From Figure 2, it is evident that three packets were communicated between the client and the host at 192.168.2.10. Upon closely inspecting the packets and their decoding, all three packets originate from the client and are sent to the 192.168.2.10 host. The acknowledgment numbers in all three packets are 0, and the SYN flag in the TCP flags is set, indicating these packets represent the first step of the TCP three-way handshake: the TCP SYN packet. No packets from 192.168.2.10 are received by the client, suggesting the physical link between the client and 192.168.2.10 is interrupted, possibly due to the non-existence of the 192.168.2.10 machine or because the machine is powered off.

Figure 3 shows the packet information captured by Colasoft Network Analyzer 5.0 when using the Telnet command from the Windows client to access the host at 192.168.2.100.

                                 (Figure 3: Original Packet from Telnet to 192.168.2.100) 

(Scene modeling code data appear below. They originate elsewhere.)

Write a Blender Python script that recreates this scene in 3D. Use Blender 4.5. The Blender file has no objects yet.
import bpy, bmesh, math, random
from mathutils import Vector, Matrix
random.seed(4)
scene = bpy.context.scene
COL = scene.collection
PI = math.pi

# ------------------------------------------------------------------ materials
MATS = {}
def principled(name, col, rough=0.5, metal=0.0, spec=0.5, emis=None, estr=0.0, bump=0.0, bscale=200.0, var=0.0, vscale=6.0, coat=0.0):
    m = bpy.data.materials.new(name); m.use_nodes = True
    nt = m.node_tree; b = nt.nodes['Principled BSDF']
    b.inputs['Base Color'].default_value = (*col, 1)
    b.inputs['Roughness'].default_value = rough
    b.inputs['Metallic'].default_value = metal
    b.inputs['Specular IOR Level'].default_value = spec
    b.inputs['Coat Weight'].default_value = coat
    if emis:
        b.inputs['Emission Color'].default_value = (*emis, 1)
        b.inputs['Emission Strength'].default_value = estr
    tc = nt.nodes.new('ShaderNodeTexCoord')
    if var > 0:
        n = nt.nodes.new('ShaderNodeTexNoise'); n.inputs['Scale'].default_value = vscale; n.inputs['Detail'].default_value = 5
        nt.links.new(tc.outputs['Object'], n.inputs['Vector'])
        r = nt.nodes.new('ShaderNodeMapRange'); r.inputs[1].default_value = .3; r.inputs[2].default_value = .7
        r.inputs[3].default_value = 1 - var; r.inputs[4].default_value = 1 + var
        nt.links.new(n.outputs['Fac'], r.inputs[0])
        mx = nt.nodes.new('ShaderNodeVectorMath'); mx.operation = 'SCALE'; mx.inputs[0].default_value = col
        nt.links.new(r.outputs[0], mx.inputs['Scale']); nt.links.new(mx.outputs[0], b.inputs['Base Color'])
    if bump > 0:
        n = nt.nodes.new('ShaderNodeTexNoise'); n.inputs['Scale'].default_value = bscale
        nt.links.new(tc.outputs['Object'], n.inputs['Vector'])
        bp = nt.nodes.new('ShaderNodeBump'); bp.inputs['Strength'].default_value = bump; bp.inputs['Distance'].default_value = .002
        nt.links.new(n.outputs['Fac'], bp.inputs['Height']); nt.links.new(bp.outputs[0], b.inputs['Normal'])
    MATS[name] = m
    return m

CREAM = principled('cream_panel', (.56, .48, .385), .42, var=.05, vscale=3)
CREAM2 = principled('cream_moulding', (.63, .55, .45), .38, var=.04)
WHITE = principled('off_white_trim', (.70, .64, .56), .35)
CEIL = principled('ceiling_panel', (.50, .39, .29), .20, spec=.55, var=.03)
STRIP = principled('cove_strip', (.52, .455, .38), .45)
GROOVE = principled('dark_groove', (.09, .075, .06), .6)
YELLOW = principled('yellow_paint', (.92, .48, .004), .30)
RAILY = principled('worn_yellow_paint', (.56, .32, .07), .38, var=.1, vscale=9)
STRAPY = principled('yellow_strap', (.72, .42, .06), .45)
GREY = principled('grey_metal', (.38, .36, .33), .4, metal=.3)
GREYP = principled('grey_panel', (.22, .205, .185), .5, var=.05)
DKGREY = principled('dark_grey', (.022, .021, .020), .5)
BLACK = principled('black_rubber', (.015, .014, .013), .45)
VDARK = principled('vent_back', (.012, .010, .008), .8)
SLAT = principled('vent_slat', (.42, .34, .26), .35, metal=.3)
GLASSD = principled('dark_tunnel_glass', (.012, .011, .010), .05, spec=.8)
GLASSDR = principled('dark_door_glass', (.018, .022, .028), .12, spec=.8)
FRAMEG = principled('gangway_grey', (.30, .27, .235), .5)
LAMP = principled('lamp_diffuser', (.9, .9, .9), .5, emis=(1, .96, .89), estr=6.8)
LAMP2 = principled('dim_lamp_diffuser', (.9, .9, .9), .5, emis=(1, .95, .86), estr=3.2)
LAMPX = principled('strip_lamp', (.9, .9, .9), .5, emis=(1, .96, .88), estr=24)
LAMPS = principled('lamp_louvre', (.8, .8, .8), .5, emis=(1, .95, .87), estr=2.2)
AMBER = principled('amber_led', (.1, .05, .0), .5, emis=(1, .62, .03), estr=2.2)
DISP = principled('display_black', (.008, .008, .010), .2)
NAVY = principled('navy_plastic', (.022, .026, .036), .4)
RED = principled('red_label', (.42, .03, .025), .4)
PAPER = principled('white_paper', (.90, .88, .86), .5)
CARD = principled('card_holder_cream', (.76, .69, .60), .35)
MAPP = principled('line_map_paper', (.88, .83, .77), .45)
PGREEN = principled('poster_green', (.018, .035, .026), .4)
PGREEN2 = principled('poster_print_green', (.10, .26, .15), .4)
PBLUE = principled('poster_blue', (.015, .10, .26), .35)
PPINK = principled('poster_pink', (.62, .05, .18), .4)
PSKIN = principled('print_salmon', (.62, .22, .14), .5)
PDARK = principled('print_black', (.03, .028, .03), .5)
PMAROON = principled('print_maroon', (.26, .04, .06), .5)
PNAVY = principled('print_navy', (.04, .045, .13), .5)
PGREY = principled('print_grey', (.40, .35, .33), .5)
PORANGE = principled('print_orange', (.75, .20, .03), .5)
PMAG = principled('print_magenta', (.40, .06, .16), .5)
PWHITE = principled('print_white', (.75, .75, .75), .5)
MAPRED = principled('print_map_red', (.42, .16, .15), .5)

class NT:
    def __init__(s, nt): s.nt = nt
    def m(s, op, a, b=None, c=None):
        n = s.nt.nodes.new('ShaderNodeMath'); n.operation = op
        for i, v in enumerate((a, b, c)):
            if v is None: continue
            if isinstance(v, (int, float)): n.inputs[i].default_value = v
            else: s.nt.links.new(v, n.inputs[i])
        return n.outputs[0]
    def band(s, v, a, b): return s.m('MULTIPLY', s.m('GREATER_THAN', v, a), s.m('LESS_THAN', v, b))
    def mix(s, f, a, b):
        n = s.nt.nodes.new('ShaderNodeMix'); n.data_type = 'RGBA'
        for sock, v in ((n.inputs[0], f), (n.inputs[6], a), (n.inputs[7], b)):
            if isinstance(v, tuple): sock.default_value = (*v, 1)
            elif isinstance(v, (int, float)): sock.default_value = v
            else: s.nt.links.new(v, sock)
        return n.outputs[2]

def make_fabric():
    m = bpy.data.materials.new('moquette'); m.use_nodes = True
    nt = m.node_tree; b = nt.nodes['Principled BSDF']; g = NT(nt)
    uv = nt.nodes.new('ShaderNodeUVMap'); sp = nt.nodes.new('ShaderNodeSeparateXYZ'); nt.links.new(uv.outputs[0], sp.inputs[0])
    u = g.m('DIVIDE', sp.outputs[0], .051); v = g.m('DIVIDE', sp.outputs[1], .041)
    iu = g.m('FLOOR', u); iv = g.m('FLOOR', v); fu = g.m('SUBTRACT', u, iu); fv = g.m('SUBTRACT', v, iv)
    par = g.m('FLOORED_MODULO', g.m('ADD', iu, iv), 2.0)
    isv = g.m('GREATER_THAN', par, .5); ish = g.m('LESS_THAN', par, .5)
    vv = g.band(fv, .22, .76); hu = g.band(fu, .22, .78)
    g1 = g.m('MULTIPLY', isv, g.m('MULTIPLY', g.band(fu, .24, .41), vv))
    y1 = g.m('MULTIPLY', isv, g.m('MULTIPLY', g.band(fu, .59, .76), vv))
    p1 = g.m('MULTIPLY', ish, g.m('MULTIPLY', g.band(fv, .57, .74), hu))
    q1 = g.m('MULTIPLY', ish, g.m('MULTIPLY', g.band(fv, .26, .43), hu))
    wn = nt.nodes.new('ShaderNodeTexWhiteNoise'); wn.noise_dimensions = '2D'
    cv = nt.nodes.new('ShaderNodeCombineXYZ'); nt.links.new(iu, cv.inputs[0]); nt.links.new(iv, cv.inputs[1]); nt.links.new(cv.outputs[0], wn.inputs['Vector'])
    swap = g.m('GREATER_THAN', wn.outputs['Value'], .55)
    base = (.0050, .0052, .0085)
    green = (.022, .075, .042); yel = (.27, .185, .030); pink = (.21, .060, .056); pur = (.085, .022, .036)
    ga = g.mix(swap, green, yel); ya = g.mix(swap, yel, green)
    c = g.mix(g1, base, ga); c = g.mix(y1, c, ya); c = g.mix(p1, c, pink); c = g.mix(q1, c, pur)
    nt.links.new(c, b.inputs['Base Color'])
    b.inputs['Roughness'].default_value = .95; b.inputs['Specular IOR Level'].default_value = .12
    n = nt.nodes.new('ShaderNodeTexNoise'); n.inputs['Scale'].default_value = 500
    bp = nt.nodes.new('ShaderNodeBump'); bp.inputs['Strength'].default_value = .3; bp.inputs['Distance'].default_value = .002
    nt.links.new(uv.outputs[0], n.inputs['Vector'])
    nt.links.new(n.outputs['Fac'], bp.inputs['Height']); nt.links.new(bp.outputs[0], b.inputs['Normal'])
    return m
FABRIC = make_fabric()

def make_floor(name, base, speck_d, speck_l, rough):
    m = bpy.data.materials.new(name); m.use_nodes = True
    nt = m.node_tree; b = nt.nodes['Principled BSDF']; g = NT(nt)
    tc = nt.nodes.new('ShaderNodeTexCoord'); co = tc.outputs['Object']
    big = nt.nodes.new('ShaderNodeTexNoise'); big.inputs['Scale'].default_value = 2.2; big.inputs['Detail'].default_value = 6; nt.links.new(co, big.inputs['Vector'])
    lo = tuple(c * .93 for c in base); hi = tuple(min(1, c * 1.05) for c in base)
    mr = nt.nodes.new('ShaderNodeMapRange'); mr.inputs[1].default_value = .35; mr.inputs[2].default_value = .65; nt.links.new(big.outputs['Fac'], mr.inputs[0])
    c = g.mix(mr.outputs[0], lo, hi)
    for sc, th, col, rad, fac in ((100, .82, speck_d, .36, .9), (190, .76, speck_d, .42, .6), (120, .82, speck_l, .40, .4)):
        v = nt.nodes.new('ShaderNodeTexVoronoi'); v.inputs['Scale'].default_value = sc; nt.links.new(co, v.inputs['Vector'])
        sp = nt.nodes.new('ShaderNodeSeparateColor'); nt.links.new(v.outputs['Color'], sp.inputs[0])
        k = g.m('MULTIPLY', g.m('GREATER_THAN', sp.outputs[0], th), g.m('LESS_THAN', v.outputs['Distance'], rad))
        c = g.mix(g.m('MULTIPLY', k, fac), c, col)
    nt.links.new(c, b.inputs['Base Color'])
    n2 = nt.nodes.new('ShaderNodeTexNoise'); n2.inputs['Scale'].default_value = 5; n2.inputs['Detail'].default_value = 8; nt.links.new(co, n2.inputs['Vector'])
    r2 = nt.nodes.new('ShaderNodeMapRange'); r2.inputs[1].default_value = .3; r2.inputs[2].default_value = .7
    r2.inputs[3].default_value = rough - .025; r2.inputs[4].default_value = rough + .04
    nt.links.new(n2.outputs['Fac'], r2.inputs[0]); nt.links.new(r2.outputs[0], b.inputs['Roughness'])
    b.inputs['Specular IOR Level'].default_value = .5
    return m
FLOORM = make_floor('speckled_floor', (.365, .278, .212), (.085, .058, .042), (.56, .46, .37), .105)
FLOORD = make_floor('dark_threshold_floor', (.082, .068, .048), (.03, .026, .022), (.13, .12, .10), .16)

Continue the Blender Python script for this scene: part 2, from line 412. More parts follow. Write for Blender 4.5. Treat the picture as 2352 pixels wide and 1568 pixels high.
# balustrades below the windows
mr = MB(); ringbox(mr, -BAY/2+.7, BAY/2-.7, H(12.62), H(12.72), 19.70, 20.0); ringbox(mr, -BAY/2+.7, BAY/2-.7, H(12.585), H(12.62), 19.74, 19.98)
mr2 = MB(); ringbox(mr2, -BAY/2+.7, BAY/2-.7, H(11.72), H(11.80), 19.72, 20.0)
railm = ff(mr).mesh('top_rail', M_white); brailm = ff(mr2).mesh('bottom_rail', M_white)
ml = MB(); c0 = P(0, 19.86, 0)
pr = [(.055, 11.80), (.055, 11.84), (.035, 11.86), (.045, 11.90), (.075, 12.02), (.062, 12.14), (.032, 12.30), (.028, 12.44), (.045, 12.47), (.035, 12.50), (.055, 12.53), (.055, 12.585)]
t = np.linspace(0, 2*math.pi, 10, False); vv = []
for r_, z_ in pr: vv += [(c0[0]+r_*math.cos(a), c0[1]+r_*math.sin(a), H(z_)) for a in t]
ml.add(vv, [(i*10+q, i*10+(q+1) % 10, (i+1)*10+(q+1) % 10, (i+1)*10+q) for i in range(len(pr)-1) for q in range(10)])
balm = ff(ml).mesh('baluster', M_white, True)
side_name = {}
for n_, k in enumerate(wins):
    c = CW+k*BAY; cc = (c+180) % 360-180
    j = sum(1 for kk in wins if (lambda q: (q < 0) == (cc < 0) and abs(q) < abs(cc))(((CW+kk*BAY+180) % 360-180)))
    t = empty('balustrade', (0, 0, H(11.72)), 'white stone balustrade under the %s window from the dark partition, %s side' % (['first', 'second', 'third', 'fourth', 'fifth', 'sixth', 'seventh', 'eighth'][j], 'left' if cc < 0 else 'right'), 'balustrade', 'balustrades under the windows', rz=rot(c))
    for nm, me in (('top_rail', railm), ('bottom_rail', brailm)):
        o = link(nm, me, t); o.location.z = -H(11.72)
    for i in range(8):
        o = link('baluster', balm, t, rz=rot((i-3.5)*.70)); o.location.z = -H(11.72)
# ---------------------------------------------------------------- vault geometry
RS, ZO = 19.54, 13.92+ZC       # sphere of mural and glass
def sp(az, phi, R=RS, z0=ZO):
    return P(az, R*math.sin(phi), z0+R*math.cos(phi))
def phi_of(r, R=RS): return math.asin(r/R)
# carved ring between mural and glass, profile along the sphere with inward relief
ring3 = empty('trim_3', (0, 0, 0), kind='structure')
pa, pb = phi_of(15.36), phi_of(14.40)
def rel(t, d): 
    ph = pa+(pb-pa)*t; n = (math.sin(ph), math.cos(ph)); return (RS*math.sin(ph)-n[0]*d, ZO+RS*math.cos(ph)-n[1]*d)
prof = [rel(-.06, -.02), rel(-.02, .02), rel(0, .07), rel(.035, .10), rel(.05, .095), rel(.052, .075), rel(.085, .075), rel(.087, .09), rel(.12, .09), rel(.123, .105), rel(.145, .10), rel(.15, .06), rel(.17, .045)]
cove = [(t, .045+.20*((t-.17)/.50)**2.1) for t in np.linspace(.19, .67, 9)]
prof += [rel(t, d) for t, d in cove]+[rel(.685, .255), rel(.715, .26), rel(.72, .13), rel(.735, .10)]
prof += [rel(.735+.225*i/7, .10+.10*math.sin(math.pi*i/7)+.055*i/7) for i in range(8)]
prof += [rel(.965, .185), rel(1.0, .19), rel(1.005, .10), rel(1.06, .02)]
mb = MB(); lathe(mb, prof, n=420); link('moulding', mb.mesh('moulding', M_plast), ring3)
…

        From Figure 3, when using the Telnet command to access the 192.168.2.100 host, six packets were exchanged between the two hosts. Upon analyzing the packets and decoding them, packets 1, 3, and 5 are sent from the client to the 192.168.2.100 host, with acknowledgment number 0 and SYN flag set, indicating these packets are TCP three-way handshake’s first step: the TCP SYN packets. Packets 2, 4, and 6 are sent from the 192.168.2.100 host to the client, with acknowledgment number 1589766797 and both ACK and RST flags set, indicating these packets are acknowledgment packets from 192.168.2.100 to the client, rejecting the client’s connection request and informing the client that the current host (192.168.2.100) has not opened the requested service and is terminating the connection.

Note: We notice in Figures 2 and 3, the client sends three identical TCP SYN requests to the server (192.168.2.10 and 192.168.2.100). Why does this happen? This is due to the TCP protocol specification. After the client initiates the first step of the three-way handshake with a TCP SYN, if no SYN/ACK response is received from the server, it tries again after waiting awhile. If the connection fails three times, it doesn’t repeat this process, which is why we see three identical TCP SYN packets in the figures.

Through packet capture analysis of the two scenarios above, we determine that the reason for inaccessibility to the 192.168.2.10 host is a broken physical link, possibly due to the absence of the 192.168.2.10 machine or its powered-off state. The inaccessibility to the 192.168.2.100 host is due to the 192.168.2.100 machine not providing the requested Telnet service, i.e., the TCP 23 port is not open.

This method applies to all TCP services. When a server (of various TCP applications) cannot be accessed, users can use this method to track and analyze packets to assist in troubleshooting the issue.